Miniature Motion-Picture Photography

Miniature Motion-Picture Photography

 

the filming of various objects, structures, machines, and so on using scale models. Two main types of miniature photography are distinguished: filming of the miniature alone and composite photography, in which the miniature, in the foreground, coincides in perspective with full-scale objects in the background. Filming of the miniature alone is used when the shooting of objects or scenery in full size is impractical or requires too great an expense.

Panoramas of cities, battles, and volcanic eruptions are depicted by means of miniature photography. To make the difference in the speed of the actions taking place in the real objects and the models undetectable when viewed on a motion-picture screen, the filming is speeded up (overcranked) in proportion to the size of the image and the scale of the miniature (60-90 or more frames per second). The reproduction of the object in the miniature must be highly accurate, since the images of the models are enlarged several hundred times during projection onto a screen. Therefore, miniature photography is done mainly in panoramic and long shots, with the addition of full-size pieces of scenery in the foreground.

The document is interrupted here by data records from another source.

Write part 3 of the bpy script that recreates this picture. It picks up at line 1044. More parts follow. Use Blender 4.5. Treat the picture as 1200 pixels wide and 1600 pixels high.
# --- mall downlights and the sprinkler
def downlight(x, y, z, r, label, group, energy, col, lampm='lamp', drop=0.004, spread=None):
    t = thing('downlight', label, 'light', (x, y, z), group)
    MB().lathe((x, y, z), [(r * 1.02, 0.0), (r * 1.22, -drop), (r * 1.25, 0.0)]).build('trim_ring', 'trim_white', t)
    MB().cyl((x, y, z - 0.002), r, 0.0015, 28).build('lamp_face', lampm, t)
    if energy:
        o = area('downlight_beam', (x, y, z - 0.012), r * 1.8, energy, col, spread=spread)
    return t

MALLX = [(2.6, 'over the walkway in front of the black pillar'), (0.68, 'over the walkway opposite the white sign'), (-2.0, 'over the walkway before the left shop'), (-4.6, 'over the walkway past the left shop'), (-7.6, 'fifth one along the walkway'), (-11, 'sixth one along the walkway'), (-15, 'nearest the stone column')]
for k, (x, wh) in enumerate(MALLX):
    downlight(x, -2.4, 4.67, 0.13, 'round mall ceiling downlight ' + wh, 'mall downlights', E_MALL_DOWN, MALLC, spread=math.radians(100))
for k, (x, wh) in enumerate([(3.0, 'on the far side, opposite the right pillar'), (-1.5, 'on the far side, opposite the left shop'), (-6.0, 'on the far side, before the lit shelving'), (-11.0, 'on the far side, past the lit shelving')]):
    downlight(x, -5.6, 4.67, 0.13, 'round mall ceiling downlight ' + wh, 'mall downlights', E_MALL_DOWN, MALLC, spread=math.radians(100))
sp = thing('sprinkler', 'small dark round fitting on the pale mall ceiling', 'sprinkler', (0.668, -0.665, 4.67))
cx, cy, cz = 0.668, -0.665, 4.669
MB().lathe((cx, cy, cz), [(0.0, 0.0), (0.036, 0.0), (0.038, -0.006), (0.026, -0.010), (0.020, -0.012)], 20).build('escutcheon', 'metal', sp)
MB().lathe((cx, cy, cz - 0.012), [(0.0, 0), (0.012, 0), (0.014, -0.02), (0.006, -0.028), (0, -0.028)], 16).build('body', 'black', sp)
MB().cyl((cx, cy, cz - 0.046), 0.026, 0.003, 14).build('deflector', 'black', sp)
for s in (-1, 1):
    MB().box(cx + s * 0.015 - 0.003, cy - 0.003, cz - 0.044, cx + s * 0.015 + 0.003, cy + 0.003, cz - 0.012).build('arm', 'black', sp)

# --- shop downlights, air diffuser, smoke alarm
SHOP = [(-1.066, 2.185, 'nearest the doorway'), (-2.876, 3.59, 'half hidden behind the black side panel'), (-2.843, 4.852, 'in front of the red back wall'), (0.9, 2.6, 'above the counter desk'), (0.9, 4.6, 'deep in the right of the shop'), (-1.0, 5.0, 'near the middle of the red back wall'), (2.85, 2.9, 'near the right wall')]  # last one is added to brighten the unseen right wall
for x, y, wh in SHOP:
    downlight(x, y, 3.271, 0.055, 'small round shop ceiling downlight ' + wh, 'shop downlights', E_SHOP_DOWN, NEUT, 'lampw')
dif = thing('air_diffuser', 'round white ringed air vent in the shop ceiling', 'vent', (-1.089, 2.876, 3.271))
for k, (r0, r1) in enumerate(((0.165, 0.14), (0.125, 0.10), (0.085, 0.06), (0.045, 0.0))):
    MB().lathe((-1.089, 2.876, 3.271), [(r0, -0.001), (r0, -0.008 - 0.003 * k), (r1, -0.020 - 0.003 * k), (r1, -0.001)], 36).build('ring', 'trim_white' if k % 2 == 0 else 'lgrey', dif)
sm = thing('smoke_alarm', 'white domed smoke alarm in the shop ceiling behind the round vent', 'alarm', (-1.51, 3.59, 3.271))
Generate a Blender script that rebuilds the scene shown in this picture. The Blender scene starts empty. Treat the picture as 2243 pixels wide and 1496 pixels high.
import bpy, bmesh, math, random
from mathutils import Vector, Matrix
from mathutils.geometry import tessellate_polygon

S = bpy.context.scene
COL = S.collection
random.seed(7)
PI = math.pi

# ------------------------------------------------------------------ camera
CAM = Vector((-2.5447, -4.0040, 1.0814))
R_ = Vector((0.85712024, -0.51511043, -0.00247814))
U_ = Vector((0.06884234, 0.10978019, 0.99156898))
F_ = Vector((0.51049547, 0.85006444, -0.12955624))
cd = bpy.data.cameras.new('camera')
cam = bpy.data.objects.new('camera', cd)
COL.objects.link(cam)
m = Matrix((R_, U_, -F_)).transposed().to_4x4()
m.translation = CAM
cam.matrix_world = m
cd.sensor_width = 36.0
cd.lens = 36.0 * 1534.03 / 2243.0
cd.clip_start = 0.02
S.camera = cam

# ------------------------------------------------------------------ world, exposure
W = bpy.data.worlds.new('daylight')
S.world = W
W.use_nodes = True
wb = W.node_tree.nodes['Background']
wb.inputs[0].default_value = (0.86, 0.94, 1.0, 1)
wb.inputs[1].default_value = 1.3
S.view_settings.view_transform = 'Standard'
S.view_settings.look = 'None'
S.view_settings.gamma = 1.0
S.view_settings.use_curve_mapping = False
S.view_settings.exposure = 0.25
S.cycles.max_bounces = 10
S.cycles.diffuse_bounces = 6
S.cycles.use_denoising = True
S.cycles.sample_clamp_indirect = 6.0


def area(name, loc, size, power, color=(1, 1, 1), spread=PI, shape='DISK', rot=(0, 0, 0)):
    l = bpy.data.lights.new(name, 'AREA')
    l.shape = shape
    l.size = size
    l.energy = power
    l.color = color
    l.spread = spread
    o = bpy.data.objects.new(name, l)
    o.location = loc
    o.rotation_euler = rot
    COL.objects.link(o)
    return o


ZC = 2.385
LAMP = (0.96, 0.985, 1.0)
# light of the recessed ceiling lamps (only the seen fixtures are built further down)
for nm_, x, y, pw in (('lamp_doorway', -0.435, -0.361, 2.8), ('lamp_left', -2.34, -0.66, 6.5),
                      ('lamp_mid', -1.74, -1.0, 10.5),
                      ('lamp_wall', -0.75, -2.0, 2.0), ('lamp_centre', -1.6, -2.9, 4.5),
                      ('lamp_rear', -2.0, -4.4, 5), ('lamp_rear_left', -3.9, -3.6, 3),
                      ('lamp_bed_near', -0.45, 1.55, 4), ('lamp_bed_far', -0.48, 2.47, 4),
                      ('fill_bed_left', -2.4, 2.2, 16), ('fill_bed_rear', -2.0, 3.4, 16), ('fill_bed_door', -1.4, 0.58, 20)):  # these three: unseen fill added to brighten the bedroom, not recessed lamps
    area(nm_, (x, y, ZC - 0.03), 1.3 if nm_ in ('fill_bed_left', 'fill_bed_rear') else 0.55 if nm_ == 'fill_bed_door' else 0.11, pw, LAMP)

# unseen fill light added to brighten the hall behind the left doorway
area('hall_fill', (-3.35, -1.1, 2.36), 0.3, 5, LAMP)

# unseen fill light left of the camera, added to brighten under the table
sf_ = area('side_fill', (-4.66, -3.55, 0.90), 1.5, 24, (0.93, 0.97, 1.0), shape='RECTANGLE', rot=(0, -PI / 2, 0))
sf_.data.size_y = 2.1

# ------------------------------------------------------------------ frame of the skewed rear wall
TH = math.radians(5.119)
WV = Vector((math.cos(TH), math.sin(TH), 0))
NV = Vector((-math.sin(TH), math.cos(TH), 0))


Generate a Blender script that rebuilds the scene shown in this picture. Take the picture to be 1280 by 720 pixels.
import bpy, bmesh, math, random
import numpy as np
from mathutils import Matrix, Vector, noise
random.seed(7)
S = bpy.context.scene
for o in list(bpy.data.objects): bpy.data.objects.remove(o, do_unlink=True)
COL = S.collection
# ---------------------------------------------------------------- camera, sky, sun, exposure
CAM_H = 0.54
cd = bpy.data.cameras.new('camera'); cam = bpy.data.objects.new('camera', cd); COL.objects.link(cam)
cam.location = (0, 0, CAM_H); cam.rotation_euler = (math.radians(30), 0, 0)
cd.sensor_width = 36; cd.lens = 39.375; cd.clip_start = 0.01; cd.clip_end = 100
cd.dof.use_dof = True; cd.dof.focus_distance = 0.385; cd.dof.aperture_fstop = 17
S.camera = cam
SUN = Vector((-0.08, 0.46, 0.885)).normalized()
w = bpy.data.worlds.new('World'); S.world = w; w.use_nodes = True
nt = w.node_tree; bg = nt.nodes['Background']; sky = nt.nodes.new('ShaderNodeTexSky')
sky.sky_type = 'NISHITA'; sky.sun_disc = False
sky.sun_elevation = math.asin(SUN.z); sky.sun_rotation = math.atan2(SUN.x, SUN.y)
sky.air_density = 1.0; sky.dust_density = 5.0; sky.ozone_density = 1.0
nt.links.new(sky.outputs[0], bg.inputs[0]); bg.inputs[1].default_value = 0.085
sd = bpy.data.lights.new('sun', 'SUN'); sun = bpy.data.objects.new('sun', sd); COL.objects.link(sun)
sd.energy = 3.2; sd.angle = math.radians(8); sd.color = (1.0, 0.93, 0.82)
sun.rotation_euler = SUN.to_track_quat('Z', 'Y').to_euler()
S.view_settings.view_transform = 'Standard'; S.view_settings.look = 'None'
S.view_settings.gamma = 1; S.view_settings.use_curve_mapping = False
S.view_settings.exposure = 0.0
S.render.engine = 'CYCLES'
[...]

Composite photography is used mainly to portray those parts of especially large and expensive scenery that do not serve as a background for action. Miniatures are often used for depicting large objects visible in the background or to one side and the upper parts of complex interior scenery (stucco ceilings or domes), which must be shown in different aspects (foreshortenings). In such cases, in addition to a reduction of expenditures for scenery, it becomes possible to create effects otherwise impossible with the construction of scenery on a 1:1 scale. Photography with a miniature in the foreground is also used as a method of changing the external appearance of a real object. For this purpose, a real landscape is combined in a frame with miniature structures depicting, for example, a castle on top of a hill or a magic city on the bank of a real river.

REFERENCES

Ptushko, A. L., and N. S. Renkov. Kombinirovannye i triukovye kinos”emki. Moscow, 1948.
Tolmachev, V. B., and K. N. Polianskii. Proektirovanie i postroika kinodekoratsii. Moscow, 1956.
Gorbachev, B. K. Tekhnika kombinirovannykh s”emok, 2nd ed. Moscow, 1961.